■ Collected data:
━━━━━━━━━━
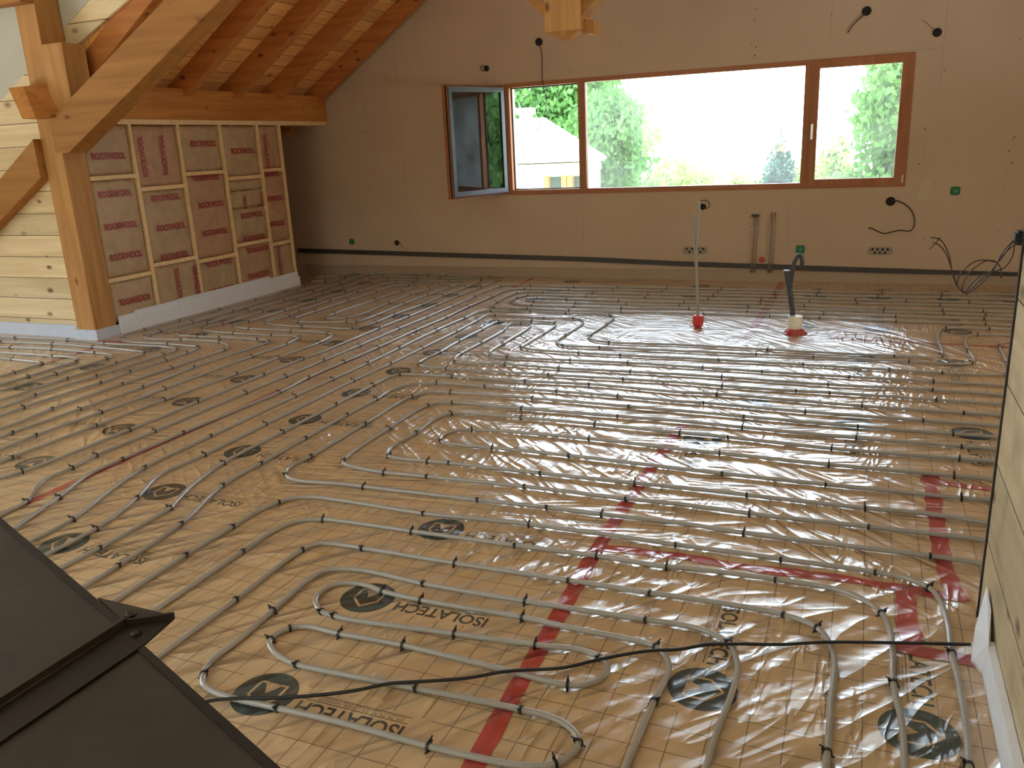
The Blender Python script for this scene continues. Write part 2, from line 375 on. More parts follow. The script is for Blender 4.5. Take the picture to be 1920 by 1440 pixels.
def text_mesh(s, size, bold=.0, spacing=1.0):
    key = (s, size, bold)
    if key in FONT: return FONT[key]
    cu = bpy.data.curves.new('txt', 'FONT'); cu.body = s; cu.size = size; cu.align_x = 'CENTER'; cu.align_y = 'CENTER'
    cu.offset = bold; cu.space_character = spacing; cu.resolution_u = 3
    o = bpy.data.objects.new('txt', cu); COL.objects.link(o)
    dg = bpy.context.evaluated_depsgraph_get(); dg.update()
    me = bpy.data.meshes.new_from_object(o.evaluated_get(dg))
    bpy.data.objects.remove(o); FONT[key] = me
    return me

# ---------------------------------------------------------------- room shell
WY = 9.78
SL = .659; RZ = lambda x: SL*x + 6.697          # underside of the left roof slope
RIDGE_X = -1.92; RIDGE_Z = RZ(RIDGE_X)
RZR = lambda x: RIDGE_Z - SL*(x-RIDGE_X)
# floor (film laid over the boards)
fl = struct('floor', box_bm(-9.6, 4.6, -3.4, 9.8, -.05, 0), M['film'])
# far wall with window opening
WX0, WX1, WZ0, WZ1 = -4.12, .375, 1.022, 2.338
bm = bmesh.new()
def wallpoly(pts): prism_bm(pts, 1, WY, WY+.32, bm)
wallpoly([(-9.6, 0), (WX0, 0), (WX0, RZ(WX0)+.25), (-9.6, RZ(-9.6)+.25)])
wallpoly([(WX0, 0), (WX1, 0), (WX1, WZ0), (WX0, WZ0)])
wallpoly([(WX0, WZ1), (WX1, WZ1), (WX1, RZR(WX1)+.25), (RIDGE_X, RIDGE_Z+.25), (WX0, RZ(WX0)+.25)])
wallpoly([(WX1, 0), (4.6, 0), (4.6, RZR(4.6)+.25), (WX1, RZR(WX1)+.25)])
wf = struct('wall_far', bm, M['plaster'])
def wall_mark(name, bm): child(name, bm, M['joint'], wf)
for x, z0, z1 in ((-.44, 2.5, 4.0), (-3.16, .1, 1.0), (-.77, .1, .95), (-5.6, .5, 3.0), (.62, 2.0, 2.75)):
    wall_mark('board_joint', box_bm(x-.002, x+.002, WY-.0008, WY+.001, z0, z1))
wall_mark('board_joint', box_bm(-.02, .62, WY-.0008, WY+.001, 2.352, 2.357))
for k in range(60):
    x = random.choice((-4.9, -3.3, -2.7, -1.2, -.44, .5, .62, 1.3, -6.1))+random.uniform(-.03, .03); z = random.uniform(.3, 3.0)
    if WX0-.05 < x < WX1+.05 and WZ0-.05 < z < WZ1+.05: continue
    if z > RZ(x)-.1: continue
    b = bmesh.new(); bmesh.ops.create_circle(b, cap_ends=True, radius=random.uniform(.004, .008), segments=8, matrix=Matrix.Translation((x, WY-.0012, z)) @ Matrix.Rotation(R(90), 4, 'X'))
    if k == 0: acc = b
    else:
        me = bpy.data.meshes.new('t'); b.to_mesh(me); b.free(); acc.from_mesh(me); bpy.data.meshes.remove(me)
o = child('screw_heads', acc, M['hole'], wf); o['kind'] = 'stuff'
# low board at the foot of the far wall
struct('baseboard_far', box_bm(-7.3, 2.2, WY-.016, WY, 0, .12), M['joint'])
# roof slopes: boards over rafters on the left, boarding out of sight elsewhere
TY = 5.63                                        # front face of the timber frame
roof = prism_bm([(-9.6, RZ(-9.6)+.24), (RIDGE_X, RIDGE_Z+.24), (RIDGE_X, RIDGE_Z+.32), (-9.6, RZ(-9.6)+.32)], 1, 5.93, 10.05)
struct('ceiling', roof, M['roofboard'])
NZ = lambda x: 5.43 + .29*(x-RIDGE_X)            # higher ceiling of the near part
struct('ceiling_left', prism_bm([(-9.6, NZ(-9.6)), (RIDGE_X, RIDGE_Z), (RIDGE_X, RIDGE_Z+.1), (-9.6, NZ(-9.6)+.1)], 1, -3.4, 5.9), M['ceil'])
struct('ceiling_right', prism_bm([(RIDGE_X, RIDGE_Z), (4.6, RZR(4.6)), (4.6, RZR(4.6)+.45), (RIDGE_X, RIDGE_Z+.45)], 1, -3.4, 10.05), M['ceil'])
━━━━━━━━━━
■ Challenge: Transcribe the preceding listing in its entirety and with exact wording, leaving out pictures.

■ Response for this exercise:
The Blender Python script for this scene continues. Write part 2, from line 375 on. More parts follow. The script is for Blender 4.5. Take the picture to be 1920 by 1440 pixels.
def text_mesh(s, size, bold=.0, spacing=1.0):
    key = (s, size, bold)
    if key in FONT: return FONT[key]
    cu = bpy.data.curves.new('txt', 'FONT'); cu.body = s; cu.size = size; cu.align_x = 'CENTER'; cu.align_y = 'CENTER'
    cu.offset = bold; cu.space_character = spacing; cu.resolution_u = 3
    o = bpy.data.objects.new('txt', cu); COL.objects.link(o)
    dg = bpy.context.evaluated_depsgraph_get(); dg.update()
    me = bpy.data.meshes.new_from_object(o.evaluated_get(dg))
    bpy.data.objects.remove(o); FONT[key] = me
    return me

# ---------------------------------------------------------------- room shell
WY = 9.78
SL = .659; RZ = lambda x: SL*x + 6.697          # underside of the left roof slope
RIDGE_X = -1.92; RIDGE_Z = RZ(RIDGE_X)
RZR = lambda x: RIDGE_Z - SL*(x-RIDGE_X)
# floor (film laid over the boards)
fl = struct('floor', box_bm(-9.6, 4.6, -3.4, 9.8, -.05, 0), M['film'])
# far wall with window opening
WX0, WX1, WZ0, WZ1 = -4.12, .375, 1.022, 2.338
bm = bmesh.new()
def wallpoly(pts): prism_bm(pts, 1, WY, WY+.32, bm)
wallpoly([(-9.6, 0), (WX0, 0), (WX0, RZ(WX0)+.25), (-9.6, RZ(-9.6)+.25)])
wallpoly([(WX0, 0), (WX1, 0), (WX1, WZ0), (WX0, WZ0)])
wallpoly([(WX0, WZ1), (WX1, WZ1), (WX1, RZR(WX1)+.25), (RIDGE_X, RIDGE_Z+.25), (WX0, RZ(WX0)+.25)])
wallpoly([(WX1, 0), (4.6, 0), (4.6, RZR(4.6)+.25), (WX1, RZR(WX1)+.25)])
wf = struct('wall_far', bm, M['plaster'])
def wall_mark(name, bm): child(name, bm, M['joint'], wf)
for x, z0, z1 in ((-.44, 2.5, 4.0), (-3.16, .1, 1.0), (-.77, .1, .95), (-5.6, .5, 3.0), (.62, 2.0, 2.75)):
    wall_mark('board_joint', box_bm(x-.002, x+.002, WY-.0008, WY+.001, z0, z1))
wall_mark('board_joint', box_bm(-.02, .62, WY-.0008, WY+.001, 2.352, 2.357))
for k in range(60):
    x = random.choice((-4.9, -3.3, -2.7, -1.2, -.44, .5, .62, 1.3, -6.1))+random.uniform(-.03, .03); z = random.uniform(.3, 3.0)
    if WX0-.05 < x < WX1+.05 and WZ0-.05 < z < WZ1+.05: continue
    if z > RZ(x)-.1: continue
    b = bmesh.new(); bmesh.ops.create_circle(b, cap_ends=True, radius=random.uniform(.004, .008), segments=8, matrix=Matrix.Translation((x, WY-.0012, z)) @ Matrix.Rotation(R(90), 4, 'X'))
    if k == 0: acc = b
    else:
        me = bpy.data.meshes.new('t'); b.to_mesh(me); b.free(); acc.from_mesh(me); bpy.data.meshes.remove(me)
o = child('screw_heads', acc, M['hole'], wf); o['kind'] = 'stuff'
# low board at the foot of the far wall
struct('baseboard_far', box_bm(-7.3, 2.2, WY-.016, WY, 0, .12), M['joint'])
# roof slopes: boards over rafters on the left, boarding out of sight elsewhere
TY = 5.63                                        # front face of the timber frame
roof = prism_bm([(-9.6, RZ(-9.6)+.24), (RIDGE_X, RIDGE_Z+.24), (RIDGE_X, RIDGE_Z+.32), (-9.6, RZ(-9.6)+.32)], 1, 5.93, 10.05)
struct('ceiling', roof, M['roofboard'])
NZ = lambda x: 5.43 + .29*(x-RIDGE_X)            # higher ceiling of the near part
struct('ceiling_left', prism_bm([(-9.6, NZ(-9.6)), (RIDGE_X, RIDGE_Z), (RIDGE_X, RIDGE_Z+.1), (-9.6, NZ(-9.6)+.1)], 1, -3.4, 5.9), M['ceil'])
struct('ceiling_right', prism_bm([(RIDGE_X, RIDGE_Z), (4.6, RZR(4.6)), (4.6, RZR(4.6)+.45), (RIDGE_X, RIDGE_Z+.45)], 1, -3.4, 10.05), M['ceil'])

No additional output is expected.